Toujours est-il que ces obsessions trudeauistes continuent à faire leurs ravages en cherchant à démolir morceau par morceau la Charte de la langue française. Des juges, tous nommés par Ottawa, et toujours majoritairement non québécois, perpétuent l'un des objectifs majeurs de celui qui a instauré le gouvernement par les juges et leur a donné tant de pouvoir.
Cette fois leur jugement, censé favoriser la justice, fait scandaleusement le contraire et viole une valeur québécoise fondamentale d'égalité de tous devant la loi, quels que soient leurs moyens de fortune. Il consacre la possibilité pour un immigrant riche, ou aidé par d'éventuelles fondations anglophiles, d'utiliser cette "passerelle" par l'école anglaise privée, compromettant ainsi les chances d'intégration de ses propres enfants.
C'est créer l'injustice en invoquant faussement la justice.
Notre Assemblée Nationale avait parfaitement réglé ce problème du contournement astucieux. Mais les juges du plus haut tribunal du Canada, au lieu d'accepter tout simplement cette décision judicieuse, ont choisi, par une décision fumeuse, d'accréditer la possibilité de comportements inciviques.
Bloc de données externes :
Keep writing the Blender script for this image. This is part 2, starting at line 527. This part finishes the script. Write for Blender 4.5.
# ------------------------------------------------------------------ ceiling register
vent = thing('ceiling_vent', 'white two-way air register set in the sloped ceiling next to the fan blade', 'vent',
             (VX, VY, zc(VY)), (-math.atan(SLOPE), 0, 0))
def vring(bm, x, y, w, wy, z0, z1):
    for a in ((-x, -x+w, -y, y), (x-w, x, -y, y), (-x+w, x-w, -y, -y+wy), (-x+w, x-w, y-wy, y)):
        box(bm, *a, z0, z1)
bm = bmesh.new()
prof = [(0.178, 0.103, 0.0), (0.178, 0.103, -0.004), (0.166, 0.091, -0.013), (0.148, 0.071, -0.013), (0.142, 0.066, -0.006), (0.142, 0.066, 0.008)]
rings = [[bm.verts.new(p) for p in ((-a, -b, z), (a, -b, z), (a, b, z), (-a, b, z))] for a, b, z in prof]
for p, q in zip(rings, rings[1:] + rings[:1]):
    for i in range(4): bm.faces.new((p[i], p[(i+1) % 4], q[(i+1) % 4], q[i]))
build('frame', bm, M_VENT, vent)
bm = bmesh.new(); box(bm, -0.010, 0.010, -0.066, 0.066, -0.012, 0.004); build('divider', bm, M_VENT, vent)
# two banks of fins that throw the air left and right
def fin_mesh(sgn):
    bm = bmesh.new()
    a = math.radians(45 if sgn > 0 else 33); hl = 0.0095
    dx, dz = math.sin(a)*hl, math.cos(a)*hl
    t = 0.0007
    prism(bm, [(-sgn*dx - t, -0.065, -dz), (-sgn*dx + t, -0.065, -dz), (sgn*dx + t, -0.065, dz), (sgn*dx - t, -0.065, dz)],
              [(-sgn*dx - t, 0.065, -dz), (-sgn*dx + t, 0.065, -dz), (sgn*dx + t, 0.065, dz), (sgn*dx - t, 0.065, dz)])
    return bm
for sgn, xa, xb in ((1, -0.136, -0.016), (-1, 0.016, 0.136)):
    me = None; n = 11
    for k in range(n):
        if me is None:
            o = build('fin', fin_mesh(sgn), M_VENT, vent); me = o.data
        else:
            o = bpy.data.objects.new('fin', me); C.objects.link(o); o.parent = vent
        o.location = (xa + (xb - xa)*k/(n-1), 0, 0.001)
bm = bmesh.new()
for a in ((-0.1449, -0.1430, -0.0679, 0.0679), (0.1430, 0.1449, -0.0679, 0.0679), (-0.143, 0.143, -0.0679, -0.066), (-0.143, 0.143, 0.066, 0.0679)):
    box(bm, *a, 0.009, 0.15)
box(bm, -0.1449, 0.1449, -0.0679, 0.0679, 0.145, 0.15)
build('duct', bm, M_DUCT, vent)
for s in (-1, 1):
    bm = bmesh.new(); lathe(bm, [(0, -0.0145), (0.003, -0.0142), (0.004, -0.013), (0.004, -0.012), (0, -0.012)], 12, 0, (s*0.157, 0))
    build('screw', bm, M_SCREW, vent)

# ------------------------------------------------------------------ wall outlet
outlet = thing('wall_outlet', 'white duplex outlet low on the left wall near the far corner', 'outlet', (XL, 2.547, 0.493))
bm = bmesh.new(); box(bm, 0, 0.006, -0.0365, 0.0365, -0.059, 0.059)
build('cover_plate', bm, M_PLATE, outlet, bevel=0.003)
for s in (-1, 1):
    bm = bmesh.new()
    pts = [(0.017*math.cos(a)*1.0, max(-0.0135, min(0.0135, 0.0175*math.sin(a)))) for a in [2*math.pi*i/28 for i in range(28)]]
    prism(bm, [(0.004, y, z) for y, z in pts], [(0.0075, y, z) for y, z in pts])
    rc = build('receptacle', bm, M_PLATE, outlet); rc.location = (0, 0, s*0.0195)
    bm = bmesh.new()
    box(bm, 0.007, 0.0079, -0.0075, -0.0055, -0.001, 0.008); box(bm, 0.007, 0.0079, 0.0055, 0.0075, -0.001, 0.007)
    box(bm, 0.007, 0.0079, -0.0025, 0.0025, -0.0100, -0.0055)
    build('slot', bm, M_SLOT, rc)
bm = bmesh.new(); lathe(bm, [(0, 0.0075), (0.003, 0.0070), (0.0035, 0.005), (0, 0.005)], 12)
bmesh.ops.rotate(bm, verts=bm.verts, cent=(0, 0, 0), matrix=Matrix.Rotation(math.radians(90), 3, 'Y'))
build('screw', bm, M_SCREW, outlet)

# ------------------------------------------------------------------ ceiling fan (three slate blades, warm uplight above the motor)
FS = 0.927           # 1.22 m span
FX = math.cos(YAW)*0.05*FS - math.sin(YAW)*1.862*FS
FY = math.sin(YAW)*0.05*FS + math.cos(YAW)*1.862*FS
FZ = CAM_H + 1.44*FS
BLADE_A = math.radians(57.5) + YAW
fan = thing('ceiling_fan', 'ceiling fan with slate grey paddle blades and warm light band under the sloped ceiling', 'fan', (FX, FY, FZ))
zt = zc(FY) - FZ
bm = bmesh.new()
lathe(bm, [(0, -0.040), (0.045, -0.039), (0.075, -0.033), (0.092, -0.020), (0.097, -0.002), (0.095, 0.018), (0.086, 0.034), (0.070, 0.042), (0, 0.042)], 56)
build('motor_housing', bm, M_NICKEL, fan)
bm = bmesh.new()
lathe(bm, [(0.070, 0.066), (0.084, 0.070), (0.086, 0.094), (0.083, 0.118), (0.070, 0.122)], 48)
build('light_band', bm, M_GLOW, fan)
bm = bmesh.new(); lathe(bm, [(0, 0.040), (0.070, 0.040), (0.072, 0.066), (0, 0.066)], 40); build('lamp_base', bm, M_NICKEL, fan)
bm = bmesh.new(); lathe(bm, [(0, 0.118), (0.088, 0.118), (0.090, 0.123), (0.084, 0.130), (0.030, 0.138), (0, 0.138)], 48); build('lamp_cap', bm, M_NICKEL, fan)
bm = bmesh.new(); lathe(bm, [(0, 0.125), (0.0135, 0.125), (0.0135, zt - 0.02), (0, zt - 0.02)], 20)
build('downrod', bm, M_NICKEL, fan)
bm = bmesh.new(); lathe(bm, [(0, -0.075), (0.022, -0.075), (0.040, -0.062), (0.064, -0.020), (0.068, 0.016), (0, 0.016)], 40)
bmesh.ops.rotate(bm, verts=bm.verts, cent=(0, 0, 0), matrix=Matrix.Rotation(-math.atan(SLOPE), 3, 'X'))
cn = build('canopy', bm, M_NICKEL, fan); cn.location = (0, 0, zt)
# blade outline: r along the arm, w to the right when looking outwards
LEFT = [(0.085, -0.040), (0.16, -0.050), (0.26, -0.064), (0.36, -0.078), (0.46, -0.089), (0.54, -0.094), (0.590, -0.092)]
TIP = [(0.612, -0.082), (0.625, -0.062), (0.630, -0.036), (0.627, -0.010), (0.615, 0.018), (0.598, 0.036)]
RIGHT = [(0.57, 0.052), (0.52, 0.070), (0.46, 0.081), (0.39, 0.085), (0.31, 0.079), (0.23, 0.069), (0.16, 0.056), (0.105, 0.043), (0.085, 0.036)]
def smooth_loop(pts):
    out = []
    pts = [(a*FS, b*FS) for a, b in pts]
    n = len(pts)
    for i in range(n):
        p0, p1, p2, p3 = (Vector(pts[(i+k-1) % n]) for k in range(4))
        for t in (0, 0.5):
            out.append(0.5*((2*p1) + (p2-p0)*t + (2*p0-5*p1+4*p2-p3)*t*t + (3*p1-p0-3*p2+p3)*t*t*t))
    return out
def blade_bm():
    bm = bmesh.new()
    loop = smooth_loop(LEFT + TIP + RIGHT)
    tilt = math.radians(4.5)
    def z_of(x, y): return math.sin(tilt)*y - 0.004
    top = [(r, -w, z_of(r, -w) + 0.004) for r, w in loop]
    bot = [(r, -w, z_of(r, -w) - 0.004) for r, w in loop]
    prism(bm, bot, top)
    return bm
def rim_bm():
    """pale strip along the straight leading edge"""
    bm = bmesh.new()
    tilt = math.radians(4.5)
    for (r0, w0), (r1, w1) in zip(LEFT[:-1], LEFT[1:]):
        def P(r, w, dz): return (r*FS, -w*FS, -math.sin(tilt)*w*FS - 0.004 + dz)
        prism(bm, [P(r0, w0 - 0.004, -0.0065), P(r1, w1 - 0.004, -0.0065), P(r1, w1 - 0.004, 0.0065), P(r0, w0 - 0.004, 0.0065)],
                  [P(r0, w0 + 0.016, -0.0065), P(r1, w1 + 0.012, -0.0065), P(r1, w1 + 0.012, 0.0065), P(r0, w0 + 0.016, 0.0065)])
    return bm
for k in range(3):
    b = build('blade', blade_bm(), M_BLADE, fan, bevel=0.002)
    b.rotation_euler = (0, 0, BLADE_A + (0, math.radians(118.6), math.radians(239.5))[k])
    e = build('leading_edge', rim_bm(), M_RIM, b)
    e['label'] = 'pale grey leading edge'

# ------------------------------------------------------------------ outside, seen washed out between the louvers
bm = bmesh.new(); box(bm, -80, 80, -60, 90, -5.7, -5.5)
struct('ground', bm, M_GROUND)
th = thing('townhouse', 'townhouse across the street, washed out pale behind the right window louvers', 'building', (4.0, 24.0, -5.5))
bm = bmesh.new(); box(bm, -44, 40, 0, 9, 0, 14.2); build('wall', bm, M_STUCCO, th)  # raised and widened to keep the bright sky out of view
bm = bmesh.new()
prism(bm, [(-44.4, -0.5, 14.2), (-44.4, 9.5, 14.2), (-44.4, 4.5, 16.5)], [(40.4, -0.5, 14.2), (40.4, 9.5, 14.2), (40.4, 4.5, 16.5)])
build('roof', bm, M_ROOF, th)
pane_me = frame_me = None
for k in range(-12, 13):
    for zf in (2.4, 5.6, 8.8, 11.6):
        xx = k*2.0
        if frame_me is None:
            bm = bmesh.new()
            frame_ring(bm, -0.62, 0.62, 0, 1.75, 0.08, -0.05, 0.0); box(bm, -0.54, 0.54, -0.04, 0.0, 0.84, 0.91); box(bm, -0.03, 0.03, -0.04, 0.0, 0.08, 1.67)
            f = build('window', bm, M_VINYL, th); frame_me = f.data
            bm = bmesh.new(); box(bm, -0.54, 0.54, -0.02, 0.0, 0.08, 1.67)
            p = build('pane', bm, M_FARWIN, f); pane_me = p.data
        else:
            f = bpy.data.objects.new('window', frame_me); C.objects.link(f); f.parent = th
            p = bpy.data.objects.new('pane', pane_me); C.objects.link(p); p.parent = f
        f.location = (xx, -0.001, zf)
Puis, leur décision absurde rendue, comme s'ils en soupçonnaient quand même l'incongruité, les juges donnent un an à notre Assemblée Nationale pour instaurer peut-être des procédures d'examen au cas par cas. On voit venir les contestations sans fin, les faux espoirs, et les retours à... la Cour Suprême du Canada.
Trudeau, décidément mal inspiré, a en plus dit de la constitution qui permet de tels errements: "qu'elle allait durer mille ans"! La vraie folie, c'est évidemment d'accepter de continuer à vivre dans un tel régime imposé, quand notre nation a la possibilité de choisir la liberté.